How Baptisms Became A Form Of Sacred Black Protest
What do you hold sacred? Do you have a practice that makes you feel safe? For our ancestors, it was water. Think for a moment how much you come into contact with water every day. Next time, just remember this one thing.
Throughout the bible, water is used as a metaphor to express God’s righteous love and power. Baptismal waters are among the most sacred, inviting spiritual cleansing and union with God.
Throughout the Caribbean and American South, enslavers denied our people the baptismal rite. Baptism meant that someone was entitled to political rights and social standing.
Enslavers feared baptisms would encourage uprisings. In 1664 the Colony of Virginia passed a law stating the baptism of an enslaved person did not free them.
In 1706, six of the 13 colonies made it illegal for baptized enslaved persons to question or threaten enslavers’ rights to own human beings.
To get around the spiritual policing on plantations, our enslaved ancestors worshipped in secret. These meetings might have included secret river baptisms.
The spiritual, “Take Me To The Water” expresses a yearning to be baptized.

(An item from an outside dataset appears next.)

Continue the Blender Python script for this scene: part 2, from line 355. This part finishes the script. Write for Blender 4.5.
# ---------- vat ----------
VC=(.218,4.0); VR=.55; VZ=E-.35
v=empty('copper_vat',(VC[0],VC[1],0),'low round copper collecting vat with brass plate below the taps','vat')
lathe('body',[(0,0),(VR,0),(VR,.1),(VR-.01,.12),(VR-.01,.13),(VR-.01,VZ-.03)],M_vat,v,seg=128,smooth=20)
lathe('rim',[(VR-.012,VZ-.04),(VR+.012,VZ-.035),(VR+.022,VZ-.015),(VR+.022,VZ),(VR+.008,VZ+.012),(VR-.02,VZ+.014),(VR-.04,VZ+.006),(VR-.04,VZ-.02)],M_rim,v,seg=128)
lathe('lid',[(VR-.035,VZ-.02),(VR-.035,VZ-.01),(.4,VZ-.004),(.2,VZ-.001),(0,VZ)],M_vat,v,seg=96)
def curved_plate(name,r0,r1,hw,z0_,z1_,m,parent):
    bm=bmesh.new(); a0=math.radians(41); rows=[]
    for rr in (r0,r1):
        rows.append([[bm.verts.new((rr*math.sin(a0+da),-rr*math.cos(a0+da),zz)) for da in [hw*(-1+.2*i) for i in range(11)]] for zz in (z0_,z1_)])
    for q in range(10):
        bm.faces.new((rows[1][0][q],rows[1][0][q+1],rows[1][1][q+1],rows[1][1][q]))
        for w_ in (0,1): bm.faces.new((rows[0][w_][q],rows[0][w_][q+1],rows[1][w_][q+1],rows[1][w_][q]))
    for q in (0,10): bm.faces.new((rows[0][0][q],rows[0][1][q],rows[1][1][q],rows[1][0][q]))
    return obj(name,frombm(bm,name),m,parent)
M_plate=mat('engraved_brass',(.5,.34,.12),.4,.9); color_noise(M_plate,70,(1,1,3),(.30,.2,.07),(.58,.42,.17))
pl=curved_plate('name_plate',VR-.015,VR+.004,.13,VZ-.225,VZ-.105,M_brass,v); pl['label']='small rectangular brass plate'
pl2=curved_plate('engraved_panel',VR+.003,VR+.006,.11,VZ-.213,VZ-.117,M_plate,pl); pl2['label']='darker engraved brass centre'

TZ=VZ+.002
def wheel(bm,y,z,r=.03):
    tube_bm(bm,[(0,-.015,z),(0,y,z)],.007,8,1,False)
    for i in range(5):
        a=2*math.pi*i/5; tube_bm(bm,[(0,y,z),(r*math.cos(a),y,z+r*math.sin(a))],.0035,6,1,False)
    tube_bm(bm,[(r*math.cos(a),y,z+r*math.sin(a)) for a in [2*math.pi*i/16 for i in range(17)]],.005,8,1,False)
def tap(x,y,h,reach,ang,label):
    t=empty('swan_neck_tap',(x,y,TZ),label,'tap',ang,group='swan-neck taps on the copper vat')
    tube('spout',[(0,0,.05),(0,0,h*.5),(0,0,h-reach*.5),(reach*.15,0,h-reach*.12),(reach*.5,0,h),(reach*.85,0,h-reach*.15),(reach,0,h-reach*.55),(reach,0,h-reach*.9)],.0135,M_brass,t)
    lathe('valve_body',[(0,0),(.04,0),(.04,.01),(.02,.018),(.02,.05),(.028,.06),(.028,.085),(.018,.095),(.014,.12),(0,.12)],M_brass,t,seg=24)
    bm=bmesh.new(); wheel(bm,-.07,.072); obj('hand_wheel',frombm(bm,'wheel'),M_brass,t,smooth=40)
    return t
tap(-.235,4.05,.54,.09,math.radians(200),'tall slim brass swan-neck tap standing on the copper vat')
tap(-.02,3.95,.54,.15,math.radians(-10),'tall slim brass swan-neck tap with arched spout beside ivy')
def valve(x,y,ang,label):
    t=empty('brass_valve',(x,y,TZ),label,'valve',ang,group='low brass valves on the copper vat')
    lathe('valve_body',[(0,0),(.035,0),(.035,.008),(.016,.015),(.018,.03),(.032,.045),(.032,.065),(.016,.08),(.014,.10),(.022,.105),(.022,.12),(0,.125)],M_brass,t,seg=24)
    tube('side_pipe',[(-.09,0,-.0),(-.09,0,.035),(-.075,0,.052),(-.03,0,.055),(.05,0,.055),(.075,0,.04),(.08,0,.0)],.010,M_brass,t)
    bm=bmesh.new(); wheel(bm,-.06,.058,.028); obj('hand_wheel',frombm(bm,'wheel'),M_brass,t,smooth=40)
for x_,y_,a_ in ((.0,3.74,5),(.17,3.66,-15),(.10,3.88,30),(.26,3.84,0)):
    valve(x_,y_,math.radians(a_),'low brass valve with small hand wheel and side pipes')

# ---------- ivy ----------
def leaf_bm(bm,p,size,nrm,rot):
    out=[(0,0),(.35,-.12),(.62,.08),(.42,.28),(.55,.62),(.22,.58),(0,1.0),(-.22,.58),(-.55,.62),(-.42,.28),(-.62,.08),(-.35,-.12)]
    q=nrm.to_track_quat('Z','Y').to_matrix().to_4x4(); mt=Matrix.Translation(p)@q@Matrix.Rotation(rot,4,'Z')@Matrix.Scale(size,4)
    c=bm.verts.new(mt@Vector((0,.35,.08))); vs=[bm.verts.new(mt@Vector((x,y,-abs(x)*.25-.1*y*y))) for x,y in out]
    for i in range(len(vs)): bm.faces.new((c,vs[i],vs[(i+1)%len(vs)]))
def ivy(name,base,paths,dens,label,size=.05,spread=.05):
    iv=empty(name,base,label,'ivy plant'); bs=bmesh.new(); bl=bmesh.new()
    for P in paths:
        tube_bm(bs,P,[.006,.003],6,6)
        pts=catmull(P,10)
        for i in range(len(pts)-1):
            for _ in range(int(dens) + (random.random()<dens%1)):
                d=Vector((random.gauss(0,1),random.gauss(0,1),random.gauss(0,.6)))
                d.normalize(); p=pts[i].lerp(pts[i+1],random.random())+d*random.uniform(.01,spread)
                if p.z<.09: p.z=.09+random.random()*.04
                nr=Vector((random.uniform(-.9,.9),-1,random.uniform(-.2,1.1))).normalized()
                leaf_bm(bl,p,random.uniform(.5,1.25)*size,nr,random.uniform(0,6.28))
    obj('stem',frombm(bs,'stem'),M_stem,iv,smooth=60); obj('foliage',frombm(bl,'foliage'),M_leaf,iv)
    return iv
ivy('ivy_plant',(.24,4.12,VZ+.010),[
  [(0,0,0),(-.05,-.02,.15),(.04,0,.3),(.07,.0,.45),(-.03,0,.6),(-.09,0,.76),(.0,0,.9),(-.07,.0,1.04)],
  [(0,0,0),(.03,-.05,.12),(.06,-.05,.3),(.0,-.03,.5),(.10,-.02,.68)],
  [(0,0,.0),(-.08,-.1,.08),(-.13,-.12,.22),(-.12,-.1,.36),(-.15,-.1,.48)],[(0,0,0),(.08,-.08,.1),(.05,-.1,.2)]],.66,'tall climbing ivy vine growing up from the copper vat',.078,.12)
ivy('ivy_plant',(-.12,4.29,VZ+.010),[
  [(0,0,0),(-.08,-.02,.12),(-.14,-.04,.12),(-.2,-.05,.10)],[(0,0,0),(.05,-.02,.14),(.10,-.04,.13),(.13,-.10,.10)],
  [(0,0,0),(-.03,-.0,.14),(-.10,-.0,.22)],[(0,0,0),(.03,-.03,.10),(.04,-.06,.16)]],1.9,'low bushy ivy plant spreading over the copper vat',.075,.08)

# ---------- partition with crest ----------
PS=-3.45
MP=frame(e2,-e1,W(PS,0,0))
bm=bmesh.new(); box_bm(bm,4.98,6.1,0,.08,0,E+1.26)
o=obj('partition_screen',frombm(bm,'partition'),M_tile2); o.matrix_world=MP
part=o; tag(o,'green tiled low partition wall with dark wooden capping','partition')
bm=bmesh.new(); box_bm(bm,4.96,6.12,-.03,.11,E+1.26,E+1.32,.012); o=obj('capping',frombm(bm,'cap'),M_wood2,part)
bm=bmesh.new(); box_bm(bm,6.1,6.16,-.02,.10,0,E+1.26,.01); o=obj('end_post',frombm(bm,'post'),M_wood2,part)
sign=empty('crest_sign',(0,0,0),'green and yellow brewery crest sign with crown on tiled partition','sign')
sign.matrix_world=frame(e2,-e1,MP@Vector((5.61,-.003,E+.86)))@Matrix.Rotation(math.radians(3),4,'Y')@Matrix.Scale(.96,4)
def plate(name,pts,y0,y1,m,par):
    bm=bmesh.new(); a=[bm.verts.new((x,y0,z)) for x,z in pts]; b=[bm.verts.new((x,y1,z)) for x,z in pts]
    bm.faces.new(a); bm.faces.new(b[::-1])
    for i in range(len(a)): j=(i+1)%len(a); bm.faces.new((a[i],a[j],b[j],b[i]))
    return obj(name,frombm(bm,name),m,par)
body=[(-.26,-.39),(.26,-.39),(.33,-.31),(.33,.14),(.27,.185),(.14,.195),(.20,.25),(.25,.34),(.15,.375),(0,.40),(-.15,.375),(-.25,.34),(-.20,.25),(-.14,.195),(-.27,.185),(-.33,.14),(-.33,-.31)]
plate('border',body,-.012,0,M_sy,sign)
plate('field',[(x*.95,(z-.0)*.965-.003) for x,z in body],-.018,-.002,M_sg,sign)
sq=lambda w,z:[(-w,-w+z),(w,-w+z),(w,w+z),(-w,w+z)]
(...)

Some versions of the hymn can be traced back to antebellum plantations.
If this is true, the hymn is potentially a coded history of these secret baptisms of the enslaved, making these rituals a form of spiritual resistance.
Hymns like “Take Me To The Water” remind us nothing could keep our ancestors from drawing closer to God.
Drawing closer to God and each other is still a form of sacred resistance.